Like pornography, bullying is hard to define objectively -- people think they know it when they see it, but some see a lot more of it than others -- and the effects of bullying (however it is defined) range widely, depending on its severity and the resilience of its targets. Some targeted students, like big-eared Barack Obama, survive and prosper, but there's little if any indication of that in the OCR letter or the rhetoric of anti-bullying campaigns, which is understandable, in part. Bullying is a particular priority for gay-rights advocates, because gay students are often targeted and because federal civil rights law does not yet prohibit discrimination based on sexual orientation, in the workplace or school (although OCR explains that federal prohibitions on sex discrimination may sometimes apply to instances of sexual orientation discrimination). Someday Congress may provide explicit statutory relief to gay and transgendered students.
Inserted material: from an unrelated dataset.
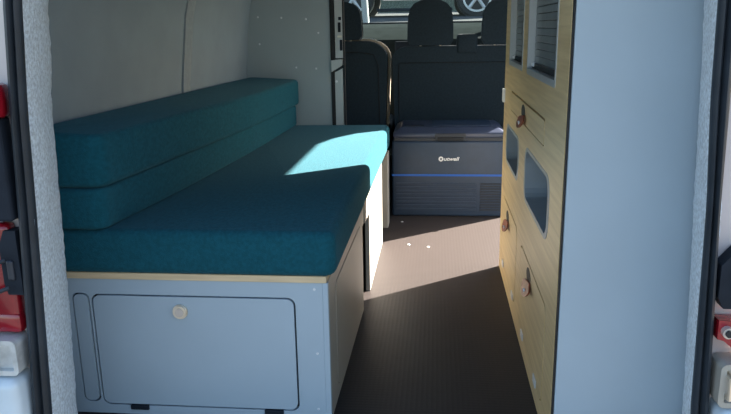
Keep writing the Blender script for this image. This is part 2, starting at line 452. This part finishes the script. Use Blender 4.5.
# the box runs very slightly narrower towards the rear doors
for o in bench.children_recursive:
    for v in o.data.vertices:
        wx = v.co.x + LOC[bench.name].x; wy = v.co.y + LOC[bench.name].y
        if wx > -.285: v.co.x -= .011*max(0, 2.5-wy)/.96
# ------------------------------------------------------------------ cushions
seat_bm = soft([(-.945, BY-.02), (-.228, BY-.02), (-.222, 3.375), (-.90, 3.375)], .385, .495, .03, .022)
solo('seat_cushion', seat_bm, 'teal', 'long flat teal seat cushion lying on the bench, partly in sunlight', 'cushion', (-.58, 2.4, .385), smooth=True, angle=80)
low_bm = soft([(-.945, 1.512), (-.770, 1.512), (-.728, 1.95), (-.688, 2.6), (-.668, 3.36), (-.90, 3.36)], .496, .595, .035, .012)
solo('back_cushion', low_bm, 'teal', 'lower teal back cushion, squeezed between seat cushion and top cushion', 'cushion', (-.82, 2.4, .496), group='teal back cushions', smooth=True, angle=80)
top_bm = soft([(-.955, 1.512), (-.762, 1.512), (-.728, 1.90), (-.672, 2.55), (-.652, 3.36), (-.898, 3.36)], .596, .720, .04, .018)
bmesh.ops.bisect_plane(top_bm, geom=list(top_bm.verts)+list(top_bm.edges)+list(top_bm.faces), plane_co=(0, 2.2, 0), plane_no=(0, 1, 0))
for v in top_bm.verts:
    if v.co.z > .66: v.co.z += (-v.co.x-.75)*.06
solo('back_cushion', top_bm, 'teal', 'topmost teal back cushion lying along the grey wall', 'cushion', (-.82, 2.4, .596), group='teal back cushions', smooth=True, angle=80)

# ------------------------------------------------------------------ partition with slim column
PY = 3.392
t = thing('partition_panel', 'grey partition panel with screw heads at the far end of the bench', 'panel', (-.70, PY, 0))
link('panel_board', B(-.955, -.503, PY, PY+.018, .001, 1.34), 'part_grey', t)
link('edge_strip', B(-.503, -.485, PY-.004, PY+.018, .385, 1.34), 'gap', t)
for x, z in ((-.848, 1.005), (-.735, 1.000), (-.617, .992), (-.560, .928), (-.672, .768), (-.575, .762), (-.846, .88)):
    screw(t, (x, PY, z), (0, -1, 0), .005)
t = thing('switch_column', 'narrow pale grey column with switches beside the partition edge', 'column', (-.462, PY, .39))
link('lower_board', prism(bmesh.new(), [(-.487, .386), (-.447, .386), (-.447, .762), (-.487, .742)], XZ(PY), 0, .05), 'alu', t)
link('bracket', prism(bmesh.new(), [(-.500, .745), (-.447, .778), (-.447, .805), (-.500, .800)], XZ(PY-.012), 0, .05), 'alu', t)
ub = link('upper_board', B(-.480, -.444, PY, PY+.04, .81, 1.34), 'alu', t)
link('black_edge', B(-.444, -.437, PY, PY+.03, .386, 1.34), 'gap', t)
for z0, z1, x0 in ((.93, .975, -.465), (.985, 1.0, -.462), (.845, .895, -.458)):
    link('switch', B(x0, x0+.013, PY-.006, PY+.002, z0, z1, bevel=.002), 'blackplastic', t)
link('socket_outlet', B(-.468, -.448, PY-.010, PY+.002, .905, .915, bevel=.002), 'chrome', t)
screw(t, (-.478, PY, .70), (0, -1, 0), .006)

# ------------------------------------------------------------------ tall cabinet on the right
CX = .26; CY0, CY1 = 1.437, 2.75
t = thing('tall_cabinet', 'tall oak fronted cabinet with grey end panel, blinds, drawer and cubbies', 'cabinet', (.44, 2.1, 0))
cab = t
W1 = (2.205, 2.60); W2 = (1.590, 2.095); WZ = (.812, 1.24)
O1 = (2.215, 2.625, .460, .604); O2 = (1.597, 2.064, .450, .610)
DR = (1.722, 2.49, .664, .7235)
D1 = (2.19, 2.665, .064, .318); D2 = (1.575, 2.07, .052, .303)
def oct_(y0, y1, z0, z1, c=.05):
    return [p for p in rrect(y0, y1, z0, z1, c, 4)]
holes = [rrect(W1[0], W1[1], *WZ, .012), rrect(W2[0], W2[1], *WZ, .012), oct_(*O1), oct_(*O2),
         rrect(DR[0]-.006, DR[1]+.006, DR[2]-.003, DR[3]+.006, .008),
         rrect(D1[0]-.006, D1[1]+.006, D1[2]-.003, D1[3]+.004, .03), rrect(D2[0]-.006, D2[1]+.006, D2[2]-.003, D2[3]+.004, .03)]
link('front_panel', plate(bmesh.new(), [(CY0+.004, .001), (CY1, .001), (CY1, 1.34), (CY0+.004, 1.34)], holes, YZ(CX), 0, .016), 'oak', t)
link('end_panel', B(CX+.004, .612, CY0-.018, CY0, -.0, 1.34, bevel=.002), 'blue_grey', t)
link('edge_band', B(CX+.001, CX+.005, CY0-.012, CY0+.004, .001, 1.34), 'gap', t)
link('far_panel', B(CX+.016, .60, CY1-.016, CY1, .001, 1.34), 'pale_laminate', t)
link('inner_wall', B(.595, .605, CY0, CY1-.016, .001, 1.34), 'gap', t)
link('inner_board', B(.30, .595, CY0, CY1-.016, .001, .44), 'gap', t)
link('inner_board', B(.30, .595, CY0, CY1-.016, .63, .80), 'gap', t)
for (y0, y1), nm in ((W1, 'far'), (W2, 'near')):
    fr = link('window_frame', plate(bmesh.new(), rrect(y0, y1, *WZ, .012), [rrect(y0+.012, y1-.012, WZ[0]+.016, WZ[1]-.02, .008)], YZ(CX), -.0015, .024), 'alu', t)
    bl = bmesh.new()
    for k in range(22):
        z0 = WZ[0]+.014+k*.019
        if z0 > WZ[1]-.03: break
        bm2 = box(bl, CX+.018, CX+.024, y0+.013, y1-.013, z0, z0+.0178, bevel=.002, seg=1)
    link('blind', bl, 'blind', t)
    link('blind_bar', B(CX+.012, CX+.018, y0+.014, y1-.014, WZ[0]+.017, WZ[0]+.032, bevel=.002), 'gap', fr)
    bm = bmesh.new(); cyl(bm, (CX+.012, y1-.030, WZ[0]+.028), (CX+.012, y1-.055, WZ[0]+.028), .006, 12)
    link('blind_catch', bm, 'screw', fr, smooth=True)
    link('inner_back', B(CX+.05, CX+.06, y0-.02, y1+.02, WZ[0]-.01, WZ[1]+.02), 'gap', t)
for (y0, y1, z0, z1), nm in ((O1, 1), (O2, 2)):
    r = .05
    lin = plate(bmesh.new(), oct_(y0+.0005, y1-.0005, z0+.0005, z1-.0005), [oct_(y0+.022, y1-.022, z0+.012, z1-.010, .040)], YZ(CX), -.001, .075)
    link('cubby_lining', lin, 'rim', t)
    link('cubby_back', B(CX+.16, CX+.168, y0-.01, y1+.01, z0-.008, z1+.008), 'pocket', t)
def cab_door(name, r, hy, hz, rad):
    d = link(name, prism(bmesh.new(), rrect(*r, rad), YZ(CX), -.0005, .016), 'oak', t)
    bm = bmesh.new(); n = 18
    prism(bm, [(hy+.016+.042*math.cos(a), hz+.010+.022*math.sin(a)) for a in [2*PI*k/n for k in range(n)]], YZ(CX), -.0015, 0)
    link('finger_hole', bm, 'gap', d)
    bm = bmesh.new()
    prism(bm, [(hy+.056*math.cos(a)-.012, hz-.005+.027*math.sin(a)) for a in [PI*1.02+PI*.96*k/14 for k in range(15)]]+[(hy+.030, hz-.002), (hy-.030, hz+.006)], (lambda u, v, tt: Vector((CX+tt-max(0, hz+.006-v)*.42, u, v))), -.006, -.0016)
    link('pull_tab', bm, 'leather', d)
    bm = bmesh.new(); cyl(bm, (CX-.0145, hy-.022, hz-.017), (CX-.019, hy-.022, hz-.018), .0065, 12)
    link('screw', bm, 'screw', d, smooth=True)
    return d
cab_door('drawer_front', DR, 2.125, .686, .006)
d1 = cab_door('cabinet_door', D1, 2.46, .270, .028)
d2 = cab_door('cabinet_door', D2, 1.86, .262, .028)
for d, ys, zz in ((d1, (2.25, 2.58), .074), (d2, (1.68, 1.96), .062)):
    for y in ys:
        link('hinge', B(CX-.004, CX-.0005, y-.022, y+.022, zz-.016, zz+.006, bevel=.0015), 'screw', d)
link('edge_catch', B(CX-.008, CX+.012, CY1-.03, CY1+.006, .665, .715, bevel=.002), 'white', t)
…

The Student Non-Discrimination Act, introduced last year by Senator Franken, would bar pubic school discrimination based on sexual orientation or gender identity.

But while securing the protection of civil rights laws (which I support) provides remedies to victims of harassment, it doesn't necessarily embolden them or encourage self-sufficiency. And when the laws are construed broadly to apply to instances of severe and moderate misconduct alike, they promote the extreme sensitivity to racial, ethnic, sexual, or homophobic slights that (after 20 years of political correctness with remarkable resistance to satire) now seems entrenched.

A recent controversy about racism at New York's Stuyvesant High School illustrates how little is required to "traumatize" students today. Four white male Stuyvesant students have been suspended for making a racist rap video, which was publicized when it was posted on YouTube by an offended Stuveysant graduate. (Racial slurs in a stupid student rap video -- imagine that.) The City's Department of Education is reportedly investigating the video, which one city councilman histrionically condemned as "cyber-terrorism." New York Civil Liberties Union Executive Director Donna Lieberman was quoted expressing hope that the video controversy would be used as a "teachable moment" -- about harassment and respect -- not about the freedom to make your own puerile rap video on your own time, without exposing yourself to official investigations of your offensive racist attitudes and ideas.

Or consider the plight of Alexandra Wallace, the UCLA student who received death threats (prompting her to leave school) and was briefly investigated by school officials after posting another stupid, now notorious video deriding Asians. (Don't ask me how people reconcile their right to voice death threats with no right to voice ethnic slurs.) It's worth stressing that Wallace was accused by some of libel as well as harassment. The Supreme Court upheld group libel laws 60 years ago, but that ruling has since been widely discredited and practically although not formally overruled. Yet the concept of group libel is making a comeback in the form of anti-harassment policies. As the Obama administration advises, racial, ethnic, or sexist slurs need not target any particular student in order to qualify as discrimination.

"If you have nothing nice to say, don't say anything," girls were once admonished.

Occasionally, conservatives' complaints about the liberal feminization of culture may be truer than they know.